Задание японской мысли: не-определить, не-назвать вещь, промахнуться, to mis-name, mis-place, mis-take.

И если эта ошибка должна стать точным жестом, если абсолютная воля должна волить собственное небытие, то лучшим воплощением этого идеала окажется самоубийство по правилам. Самая недостижимая греза!

Один западный биограф писателя Мисимы Юкио, покончившего жизнь ритуальным, но по стечению обстоятельств не столько трагическим, сколько мрачно-комическим самоубийством, назвал эту японскую страсть «благородством неудачи».
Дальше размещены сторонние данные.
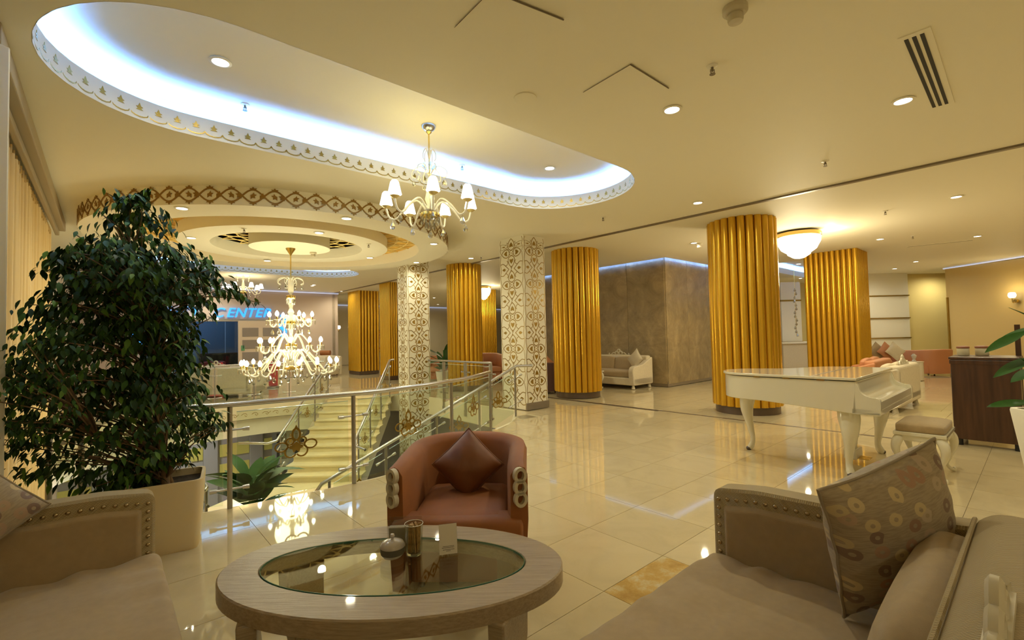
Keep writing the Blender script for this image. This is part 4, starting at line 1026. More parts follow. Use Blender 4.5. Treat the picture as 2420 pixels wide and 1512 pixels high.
# ------------------------------------------------------------------ cushions
def pillow(name, label, corner, e1, e2, T, mt, pipe, pinch=.07, cat='cushion', n=18):
    """square cushion spanned by corner, corner+e1, corner+e1+e2, corner+e2; T = half thickness"""
    corner, e1, e2 = Vector(corner), Vector(e1), Vector(e2); L = (e1.length+e2.length)/2
    x = e1.normalized(); zn = x.cross(e2).normalized(); y = zn.cross(x)
    root = thing(name, label, cat, (0, 0, 0)); M = Matrix((x, y, zn)).transposed().to_4x4(); M.translation = corner+(e1+e2)/2; root.matrix_world = M
    mb = MB(); h = L/2; V = []; idx = {}
    for sgn in (1, -1):
        for i in range(n+1):
            for j in range(n+1):
                u, v = 2*i/n-1, 2*j/n-1
                u, v = math.sin(u*PI/2)*.55+u*.45, math.sin(v*PI/2)*.55+v*.45
                X = h*u*(1-pinch*(1-v*v)*abs(u)**3); Y = h*v*(1-pinch*(1-u*u)*abs(v)**3)
                k = max(0, (1-u*u)*(1-v*v)); Z = sgn*T*(k**.5)*(1+.10*noise.noise(Vector((u*2.3+T*50, v*2.3, sgn)))) + .012*noise.noise(Vector((u*5, v*1.5, 4)))*(1-k)
                V.append((X, Y, Z))
    F = []; q = (n+1)**2
    for sgn in (0, 1):
        for i in range(n):
            for j in range(n):
                f = [sgn*q+i*(n+1)+j, sgn*q+(i+1)*(n+1)+j, sgn*q+(i+1)*(n+1)+j+1, sgn*q+i*(n+1)+j+1]; F.append(tuple(f if sgn == 0 else f[::-1]))
    mb.add(V, F).obj('cover', mt, root, 80)
    rim = [V[i*(n+1)] for i in range(n+1)]+[V[n*(n+1)+j] for j in range(1, n+1)]+[V[i*(n+1)+n] for i in range(n-1, -1, -1)]+[V[j] for j in range(n-1, 0, -1)]
    MB().tube(rim, .006, 6, True).obj('piping', pipe, root, 60)
    return root
m_pipe = mat('cushion_piping', (.30, .24, .16), .8)
pb, pl_, pr_ = Vector((1.182, 1.727, .445)), Vector((1.049, 1.627, .934)), Vector((1.659, 1.807, .613))
pillow('throw_cushion', 'ring print cushion standing on its corner on the lower right sofa', pb, pl_-pb, pr_-pb, .125, m_ring, m_pipe)
tip = atd(118, 1190, 2.12); e1 = (atd(-110, 1035, 2.0)-tip).normalized()*.50; e2 = atd(-60, 1430, 1.86)-tip; e2 = (e2-e1*(e2.dot(e1)/e1.length_squared)).normalized()*.50
pillow('throw_cushion', 'ring print cushion at the left picture edge on the lower left sofa', tip, e1, e2, .11, m_ring, m_pipe)

# ------------------------------------------------------------------ oval coffee table
TX, TY, TZ = -.552, 2.108, .50
root = thing('coffee_table', 'oval pale wooden coffee table with an inset glass top in front of the armchair', 'table', (TX, TY, 0), R(-1))
ao, bo, ai, bi = .752, .420, .588, .264
M = MB(); n = 72; V = []
prof = [('o', -.070, 0), ('o', -.006, 0), ('o', 0, -.006), ('i', 0, .004), ('i', -.004, 0), ('i', -.070, 0)]
for w, z, ins in prof:
    a_, b_ = (ao, bo) if w == 'o' else (ai, bi); V += [((a_+ins)*math.cos(2*PI*k/n), (b_+ins)*math.sin(2*PI*k/n), TZ+z) for k in range(n)]
F = [(i*n+k, i*n+(k+1) % n, ((i+1) % 6)*n+(k+1) % n, ((i+1) % 6)*n+k) for i in range(6) for k in range(n)]
M.add(V, F).obj('tabletop_ring', m_oak, root, 40)
gl = MB().prism([((ai-.004)*math.cos(2*PI*k/n), (bi-.004)*math.sin(2*PI*k/n)) for k in range(n)], TZ-.009, TZ-.001).obj('glass_top', m_tglass, root, 30)
MB().sweep([((ai-.003)*math.cos(2*PI*k/n), (bi-.003)*math.sin(2*PI*k/n)) for k in range(n)], [(0, TZ-.010), (0, TZ+.0008), (.0028, TZ+.0008), (.0028, TZ-.010)], closed=True).obj('glass_edge', m_gedge, gl, 0)
for k, a in enumerate((R(40), R(140), R(220), R(320))):
    c, s_ = math.cos(a), math.sin(a); x, y = .675*c, .352*s_; rz = math.atan2(s_*bo, c*ao)
    V = []
    for z, ro, ri, w in ((0, -.07, -.02, .15), (.12, -.03, .03, .18), (.28, .0, .06, .21), (.43, .0, .07, .225)):
        for r_, q in ((-.035+ro*.6, -1), (.035+ro*.6, -1), (.035+ro*.6, 1), (-.035+ro*.6, 1)): V.append((r_, q*w/2, z))
    F = [(0, 3, 2, 1), (12, 13, 14, 15)]+[(i*4+j, i*4+(j+1) % 4, i*4+4+(j+1) % 4, i*4+4+j) for i in range(3) for j in range(4)]
    o = MB().add(V, F).obj('leg', m_oak, root, 50, .008); o.location = (x, y, 0); o.rotation_euler.z = rz
# things on the table
p = at(928, 1316, TZ); root = thing('sugar_bowl', 'lidded porcelain sugar bowl with a dark band on the glass table', 'bowl', (p.x, p.y, TZ))
MB().lathe([(.032, 0), (.045, .008), (.053, .020)], 28).obj('foot', m_porc, root); MB().lathe([(.053, .020), (.0560, .034), (.0560, .050)], 28).obj('band', m_greyb, root)
l = MB().lathe([(.057, .050), (.057, .054), (.046, .070), (.020, .080), (1e-6, .082)], 28).obj('lid', m_porc, root); MB().lathe([(.007, .078), (.006, .086), (.011, .096), (.008, .104), (1e-6, .106)], 14).obj('knob', m_porc, l)
p = at(979, 1310, TZ); gx, gy = p.x, p.y
root = thing('drinking_glass', 'glass tumbler packed with brown sugar sticks on the table', 'glass', (gx, gy, TZ))
MB().lathe([(1e-6, 0), (.035, 0), (.043, .142), (.0412, .142), (.033, .020), (1e-6, .018)], 28).obj('tumbler', m_cglass, root); MB().lathe([(1e-6, .003), (.032, .003), (.032, .015), (1e-6, .015)], 20).obj('thick_base', mat('solid_glass', (.9, .95, .9), .02, trans=1.0), root)
MB().tube([(.042*math.cos(k*PI/12), .042*math.sin(k*PI/12), .142) for k in range(24)], .0014, 6, True).obj('rim', mat('rim_highlight', (.80, .82, .76), .1), root)  # pale opaque tube painting the highlight along the tumbler's lip
stick = MB().box((0, 0, .058), (.013, .005, .122)).mesh('sugar_stick', 0); stick.materials.append(m_sugar)
for k in range(13):
    a = k*2.4; r_ = .024*math.sqrt((k+.5)/13); o = bpy.data.objects.new('sugar_stick', stick); C.objects.link(o)
    o.location = (gx+r_*math.cos(a), gy+r_*math.sin(a), TZ+.020); o.rotation_euler = (.06*math.sin(a)*-1, .06*math.cos(a), a); tag(o, 'brown paper sugar stick standing in the tumbler', 'sugar stick', 'sugar sticks in the tumbler')
p = at(1060, 1312, TZ); root = thing('card_stand', 'clear L shaped stand holding a white printed card on the table', 'card stand', (p.x, p.y, TZ), R(14))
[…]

Итак, японская предметность относится не к вещам и не к идеям, а к парадоксам, лежащим в основании смысла. Все истинно ровно настолько, насколько ложно. Маска должна быть действительностью. И поэтому японский сад должен являть безупречную иллюзию дикой природы вплоть до того, что разграбленный песок в нем изображает нечто прямо противоположное: волны на поверхности моря. Еще откровеннее это стремление «выявить, чтобы скрыть» проявляется в современном архитектурном дизайне Японии, где здания могут получить псевдонатуралистическую форму цветка, раковины и т.п. Такие метаморфозы – словно точки интенсификации неопознаваемых эмпирически ритмов пустоты, музыкальные кадансы в какофонии японской жизни. Аналогичным образом, в театре маска выставляется напоказ: акцент на иллюзорности представления напоминает о реальности самой игры, т.е. тотальной деланности японского поведения. Ибо театр в Японии, в соответствии с установками японской традиции, представляет, скорее, сами условия представления: обнажает обманчивость видимого, но удостоверяет достоверность лицедейства.

Что же циркулирует в сверхплотном, ставящем себе свой собственный предел пространстве рарифицированной вещи, которая образует японский мир? Нечто недостижимое в своем совершенстве, которое оказывается, подобно идеальному самоубийству Мисимы Юкио, неудачей всякий раз, когда мы пытаемся его совершить. Эта реальность – самый желанный товар для потребителя и потому бесконечно тиражируется, хотя не может осуществиться. Достаточно того, что она показывает себя.

Жизнь идет вперед катастрофами. В своем первичном фантазме, несравненно более глубоком и властном, чем самые смелые фантазии, японцы добровольно умирают, чтобы… не-вольно жить.